注1:通常はプライアベートクラウドやオンプレミスでアプリケーションを稼働させ、ピーク時にだけパブリッククラウドにアプリケーションを移してサービスを継続する手法。

 問題の一端は、ハイブリッドクラウド環境の仕組みにある。企業は重要なデータをプライベートセグメントに保持しているため、バーストが始まる前にパブリックセグメントにデータのコピーを作成しなければならない。データセットとデータベースのシャーディングによる適切なデータ管理を行えば、この問題は打開することができる。ただし、変化に対応するために、データの配置戦略は継続的に調整する必要がある。

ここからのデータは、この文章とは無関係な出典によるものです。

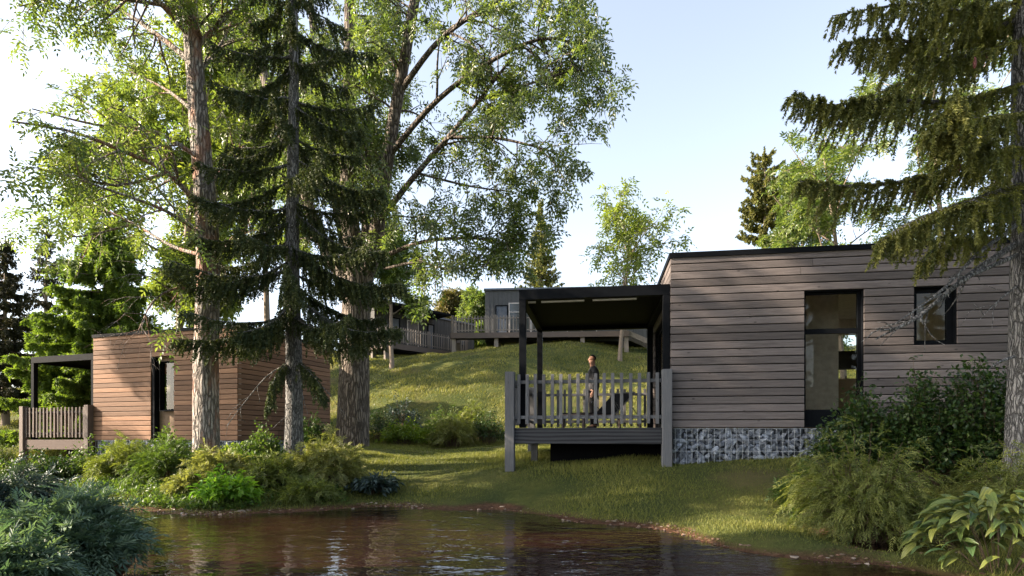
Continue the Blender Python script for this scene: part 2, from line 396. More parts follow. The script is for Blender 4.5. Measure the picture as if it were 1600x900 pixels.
def railing(parent, a, b, mats, zt=.88, zb=.2, top=1.03, bot=.075, sp=.16, w=.062, off=0):
    a = Vector(a); b = Vector(b); L = (b-a).length; d = (b-a)/L; rz = math.atan2(d.y, d.x)
    for z in (zt, zb):
        r_ = MB().box(0, -.02, -.032, L, .02, .032).build('rail', M[mats[0]], parent, bevel=.004)
        r_.location = (a.x, a.y, a.z+z); r_.rotation_euler = (0, 0, rz)
    n = int(L/sp); base = MB().box(-w/2, -.014, bot, w/2, .012, top).build('baluster', M[mats[1]], parent, bevel=.004)
    for i in range(n):
        ob = base if i == 0 else link('baluster', base.data, None, parent)
        s = (i+.5)*L/n; p = a+d*s; nrm = Vector((d.y, -d.x, 0))*.036
        ob.location = (p.x+nrm.x, p.y+nrm.y, a.z+random.uniform(-.012, .006)); ob.rotation_euler = (0, random.uniform(-.006, .006), rz)

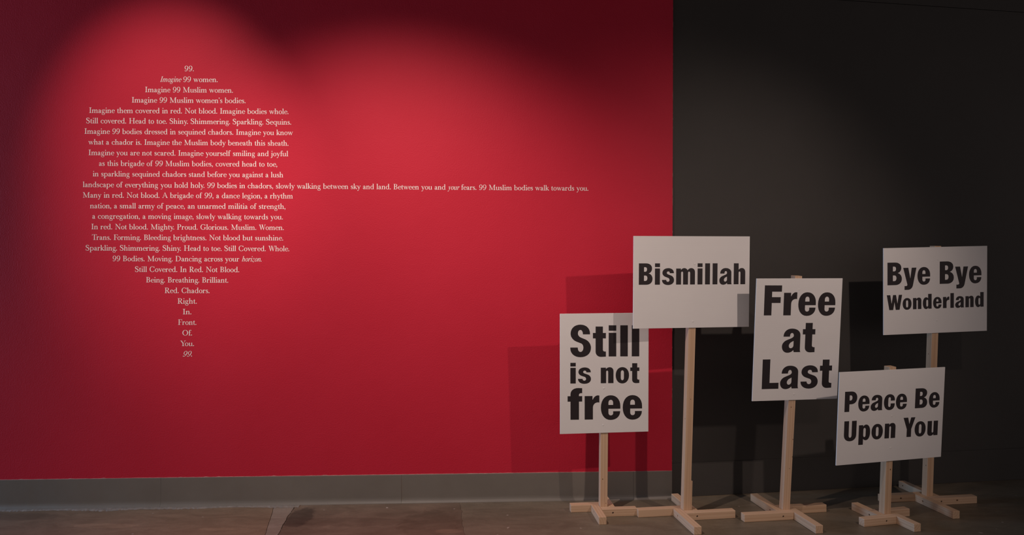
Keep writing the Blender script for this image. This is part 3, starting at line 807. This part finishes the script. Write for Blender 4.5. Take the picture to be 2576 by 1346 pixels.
SIGNS = [
dict(label='portrait white sign reading Still is not free, the leftmost in front of the red wall',
     w=.4572, h=.6096, pose=(.4705, 3.5886, .7250, .0973, .0297, -.0083), base=(.4529, 3.6124), pp=(.4538, 3.6011, .4194), R=.163, kind=1, over=-.01,
     lines=[('Still', -.1758, .1800, .0875, .0824, .001588), ('is not', -.1755, .1805, -.0491, -.0533, .001051), ('free', -.1897, .1953, -.2331, -.2391, .001590)],
     fast=[(-.0035, -.077), (-.007, -.2647)], knots=[(.18, 'y-', -.012, .0022), (.055, 'y-', -.030, .0016)], holes=True),
dict(label='tall landscape white sign reading Bismillah on a stand with a thin shim stick',
     w=.6096, h=.4572, pose=(.8986, 3.5294, 1.1896, .1528, .0285, -.0052), base=(.8656, 3.5625), pp=(.8838, 3.5388, .9620), R=.241, kind=1, over=-.01,
     lines=[('Bismillah', -.2767, .2820, -.0118, -.0127, .001058)],
     fast=[(.0131, .0902), (.0053, -.1973)], knots=[(.60, 'y-', -.022, .0016), (.50, 'z-', .012, .0018)], holes=True, shim=True),
dict(label='portrait white sign reading Free at Last, leaning forward before the charcoal wall',
     w=.4572, h=.6096, pose=(1.4174, 3.5105, .9058, .1513, .0759, -.0025), base=(1.3718, 3.5753), pp=(1.3831, 3.5337, .6023), R=.245, kind=2, over=.012,
     lines=[('Free', -.1841, .1952, .1228, .1197, .001486), ('at', -.0819, .0938, -.0619, -.0639, .001525), ('Last', -.1802, .1933, -.2451, -.2465, .001487)],
     fast=[(-.0025, .2498), (-.0072, -.2754)], knots=[(.565, 'y-', -.016, .0020), (.40, 'y-', -.034, .0020), (.31, 'y-', -.036, .0018), (.25, 'y-', -.024, .0014)], holes=True),
dict(label='low landscape white sign reading Peace Be Upon You, nearest the camera at right',
     w=.6096, h=.4572, pose=(1.8693, 3.4816, .5359, .2336, .0647, -.0105), base=(1.8527, 3.5158), pp=(1.8525, 3.4977, .3116), R=.167, kind=2, over=.012,
     lines=[('Peace Be', -.2701, .2799, .0327, .0276, .000996), ('Upon You', -.2678, .2768, -.1109, -.1149, .000979)],
     fast=[(.0019, -.0023), (.0024, -.1624)], knots=[(.262, 'y-', -.026, .0028)], holes=True),
dict(label='tall landscape white sign reading Bye Bye Wonderland, rightmost and farthest back',
     w=.6096, h=.4572, pose=(2.2510, 3.7569, 1.1451, .1462, .0320, -.0268), base=(2.2257, 3.7941), pp=(2.2369, 3.7672, .9177), R=.25, kind=1, over=.006,
     lines=[('Bye Bye', -.2820, .2703, .0330, .0311, .001190), ('Wonderland', -.2859, .2843, -.0982, -.0978, .000790)],
     fast=[(.0124, .1621), (.0074, -.1614)], knots=[(.80, 'z-', .020, .0020), (.20, 'z-', .012, .0022)], holes=True, extra=True),
]
GRP = 'white slogan signs on wooden stands'
TH = .005
for si, S in enumerate(SIGNS):
    px, py, pz, yaw, pit, rol = S['pose']
    root = empty('protest_sign', (S['base'][0], S['base'][1], 0))
    tag(root, S['label'], 'sign', GRP)
    inv = Matrix.Translation((-S['base'][0], -S['base'][1], 0))
    # board
    BM = Matrix.Translation((px, py, pz)) @ rot3(yaw, pit, rol)
    w_, h_ = S['w'], S['h']
    bd = link('board', bm_mesh('board', box_bm(-w_ / 2, w_ / 2, 0, TH, -h_ / 2, h_ / 2, .0005)), M_BOARD, root)
    bd.matrix_local = inv @ BM
    for s, a0, a1, z0, z1, un in S['lines']:
        x = 0; parts_ = []; first = None; last = 0; prev = None
        for c in s:
            if c == ' ':
                x += 34; continue
            wd, lb, rb, v, f = sans_glyph(c)
            x += lb
            if first is None: first = x
            parts_.append((np.column_stack((v[:, 0] + x, v[:, 1])), f))
            last = x + wd
            x += wd + rb
        kx = (a1 - a0) / (last - first); sl = (z1 - z0) / (a1 - a0)
        def mp2(X, Y, kx=kx, first=first, a0=a0, z0=z0, sl=sl, un=un):
            u = a0 + (X - first) * kx
            return (u, z0 + sl * (u - a0) + Y * un)
        k0 = 0
        for wd_ in s.split(' '):
            link('lettering', flat_mesh('lettering', parts_[k0:k0 + len(wd_)], .0002, mp2), M_INK, bd)
            k0 += len(wd_)
    for (fx, fz) in S['fast']:
        b2 = bmesh.new()
        bmesh.ops.create_uvsphere(b2, u_segments=16, v_segments=8, radius=.0052)
        for v in b2.verts:
            v.co = Vector((v.co.x + fx, v.co.y * .12 - .0001, v.co.z * 1.0 + fz))
        me = bm_mesh('fastener', b2)
        for p in me.polygons: p.use_smooth = True
        link('fastener', me, M_FAST, bd)
    # post: runs from the floor up behind the board
    B = Vector((S['base'][0], S['base'][1], A))
    P2 = Vector(S['pp'])
    d = (P2 - B).normalized()
    nrm = (rot3(yaw, pit, rol).to_3x3() @ Vector((0, 1, 0)))
    ey = (nrm - d * nrm.dot(d)).normalized()
    ez = d.cross(ey)
    start = B - d * ((A - .0015) / d.z)
    ztop = (BM @ Vector((0, 0, h_ / 2))).z + S['over']
    Lp = (ztop - start.z) / d.z
    pm = Matrix((d, ey, ez)).transposed().to_4x4()
    pm.translation = start - ez * A * 1.0 + ez * 0 
    kn = [(kx_, fc, (A + kz) if fc == 'y-' else kz, kr) for kx_, fc, kz, kr in S['knots']]
    kn = [(k0, ('z+' if k1 == 'z-' else k1), k2, k3) for k0, k1, k2, k3 in kn]
    post = lumber('post', Lp, [], root, inv @ pm, kn, seed=si * 17 + 1)
    # pinwheel of four bars on the floor
    Q = Matrix.Rotation(yaw, 4, 'Z')
    c = A / 2; RR = S['R']
    def place(ox, oy, ang):
        return Q @ Matrix.Translation((ox, oy, .0004)) @ Matrix.Rotation(R(ang), 4, 'Z')
    G_ = .0004
    if S['kind'] == 1:
        defs = [
            (c + RR, place(0 + G_, -A, 0), [(1.5 * A, 'y-')], [(.150, 'y-', .022, .004)] if S.get('extra') else []),           # right bar
            (RR + A - c, place(-A - G_, A - G_, -90), [(1.5 * A, 'y-')], []),                         # front bar (outer face = y-)
            (RR + c, place(A - G_, 2 * A, 180), [(1.5 * A, 'y-')], [(.16, 'y+', .020, .004)] if S.get('extra') else []),           # left bar
            (c + RR, place(2 * A + G_, 0 + G_, 90), [(1.5 * A, 'y-')], [(.235, 'y+', .02, .003)] if S.get('extra') else []),     # back bar
        ]
    else:
        defs = [
            (c + RR, place(c - RR, -A, 0), [(c + RR - 1.5 * A, 'y-')], []),                            # left bar in front
            (RR + A - c, place(A + G_, A - G_, -90), [(1.5 * A, 'y+')], []),                           # front bar
            (c + RR, place(0 + G_, A + G_, 0), [(1.5 * A, 'y+')], []),                                 # right bar behind
            (c + RR, place(0 - G_, 0 + G_, 90), [(1.5 * A, 'y+')], []),                                # back bar
        ]
    for bi, (L, m, hl, kk) in enumerate(defs):
        lumber('foot_bar', L, hl, root, m, kk, seed=si * 17 + 5 + bi)
    if S.get('shim'):
        sb = box_bm(0, .147, 0, .019, 0, .0065, .0006)
        me = bm_mesh('shim', sb)
        at = me.attributes.new('grain', 'FLOAT_VECTOR', 'POINT')
        for i, v in enumerate(me.vertices):
            at.data[i].vector = (v.co.x + 9, v.co.y + .02, v.co.z)
        sh = link('shim', me, M_WOOD, root)
        mm = Matrix((d, ey, ez)).transposed().to_4x4()
        mm.translation = B + d * .0012 - ez * (A + .0068) + ey * .001
        sh.matrix_local = inv @ mm
        sh['label'] = 'thin short shim stick against the foot of the post'

for o in bpy.data.objects:
    if o.type == 'MESH' and not o.data.materials:
        o.data.materials.append(M_WOOD)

 2019年までには仮想マシンでなくコンテナを使うであろうことを認識したとき、データの配置に関する問題はさらに深刻になるように見えるだろう。ただし、コンテナのインスタンスは数ミリ秒で起動できるため、データ遅延の問題に本腰を入れて取り組むことができる。

 データの配置に関する問題を軽減できる可能性があるのは、Storage as a Service(サービスとしてのストレージ)のアプローチだ。このアプローチでは、データはパブリックセグメントに保管され、ローカルキャッシュは高速なゲートウェイとして機能する。このアプローチがキャッシュアルゴリズムのパフォーマンスに依存しているのは明らかである。しかし、一般的にゲートウェイは、高速アクセスを実現するためにSSDベースとなっている。もう1つのアプローチは、クラウドサービスプロバイダーのデータセンターと高速なファイバートランクケーブルで接続されているホスティングサイトのプライベートセグメントのコロケーションだ。

 プライベートクラウドについて、もう1つ検討すべきはコストだ。大手クラウドサービスプロバイダーは膨大な購買力を持っているため、原価プラス数パーセントの価格で取引することが多く、ほとんどの企業がうらやむ価格で取引している。また、クラウドサービスプロバイダーには、現在IT機器の大半を製造している台湾や中国の相手先ブランド設計製造業者(ODM)から直接購入する傾向が見られる。これには、大手ブランドの製品も含まれる。こうしたレバレッジ購入が、非常に低価格でレンタル用インスタンスやストレージを提供できる理由だ。